There were some sentences that were written so powerfully and so precisely, that they just knocked me right down:
“We prejudice complicated human beings in ways we are never told to judge inanimate objects.”
“The caste system is upheld by its own inertia and by the superior caste’s interest in upholding it.”
“Over the centuries, people at the margins have had to study those at the center of power, learn their invisible codes and boundaries, commit to memory the protocols and idiosyncrasies, because their survival depends upon knowing them as well as if not better than their own dreams and wishes.”
“Even the longest lived of our species spends but a blink of time in the span of human history. How dare anyone cause harm to another soul, curtail their life or life’s potential, when our lives are so short to begin with?”
And there were some very traumatic true personal stories Ms Wilkerson told–both her own and shared with her by others–that the depths of my heart hurt to read.
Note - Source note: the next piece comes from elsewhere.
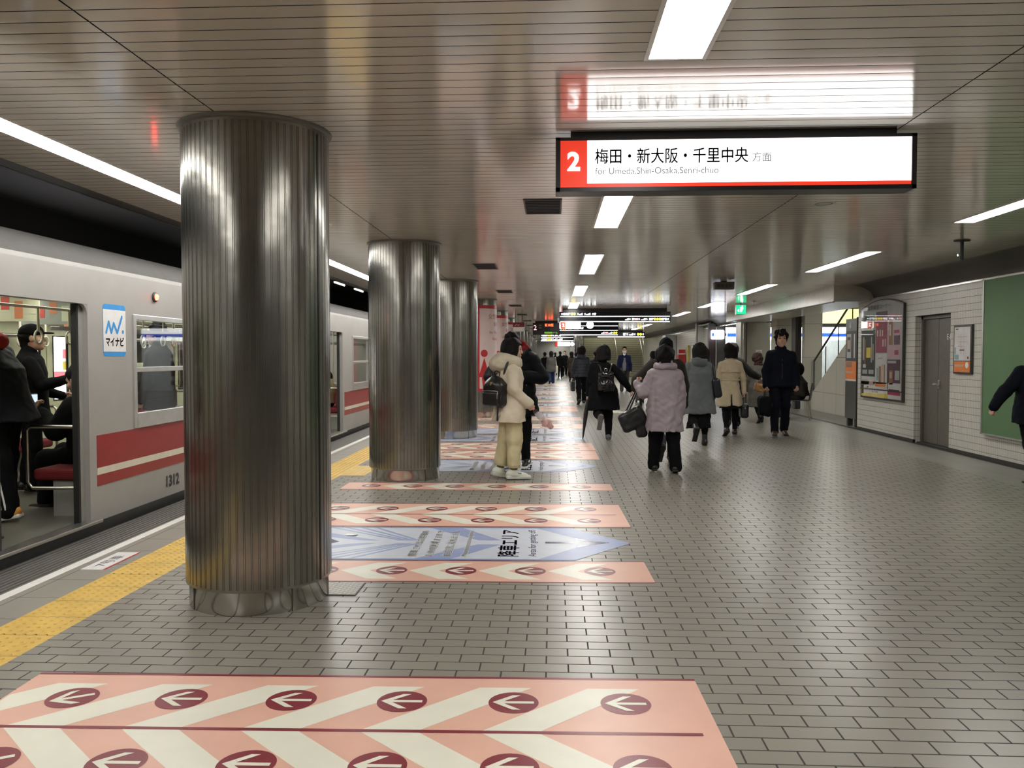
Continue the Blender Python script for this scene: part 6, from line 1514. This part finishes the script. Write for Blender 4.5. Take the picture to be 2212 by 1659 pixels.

I won’t quote any of those here because I do want to say that if you are a BIPOC this book may be triggering for you at many parts, especially these…so please proceed in your reading of the book with care to yourself.
Isabel Wilkerson does end her book showing how we can CHANGE our country. She is realistic but also very hopeful.
“It turns out that everyone benefits when society meets the needs of the disadvantaged.”
“A world without caste would set everyone free.”
This is a book to be absorbed more so than read.
There is SO much more to say and discuss and process from these pages…this is really just a snippet of thoughts from a book that made my brain spin into overdrive. I definitely will do a repeat read of this book again.
HIGHLY and DEFINITELY recommend this to EVERYONE.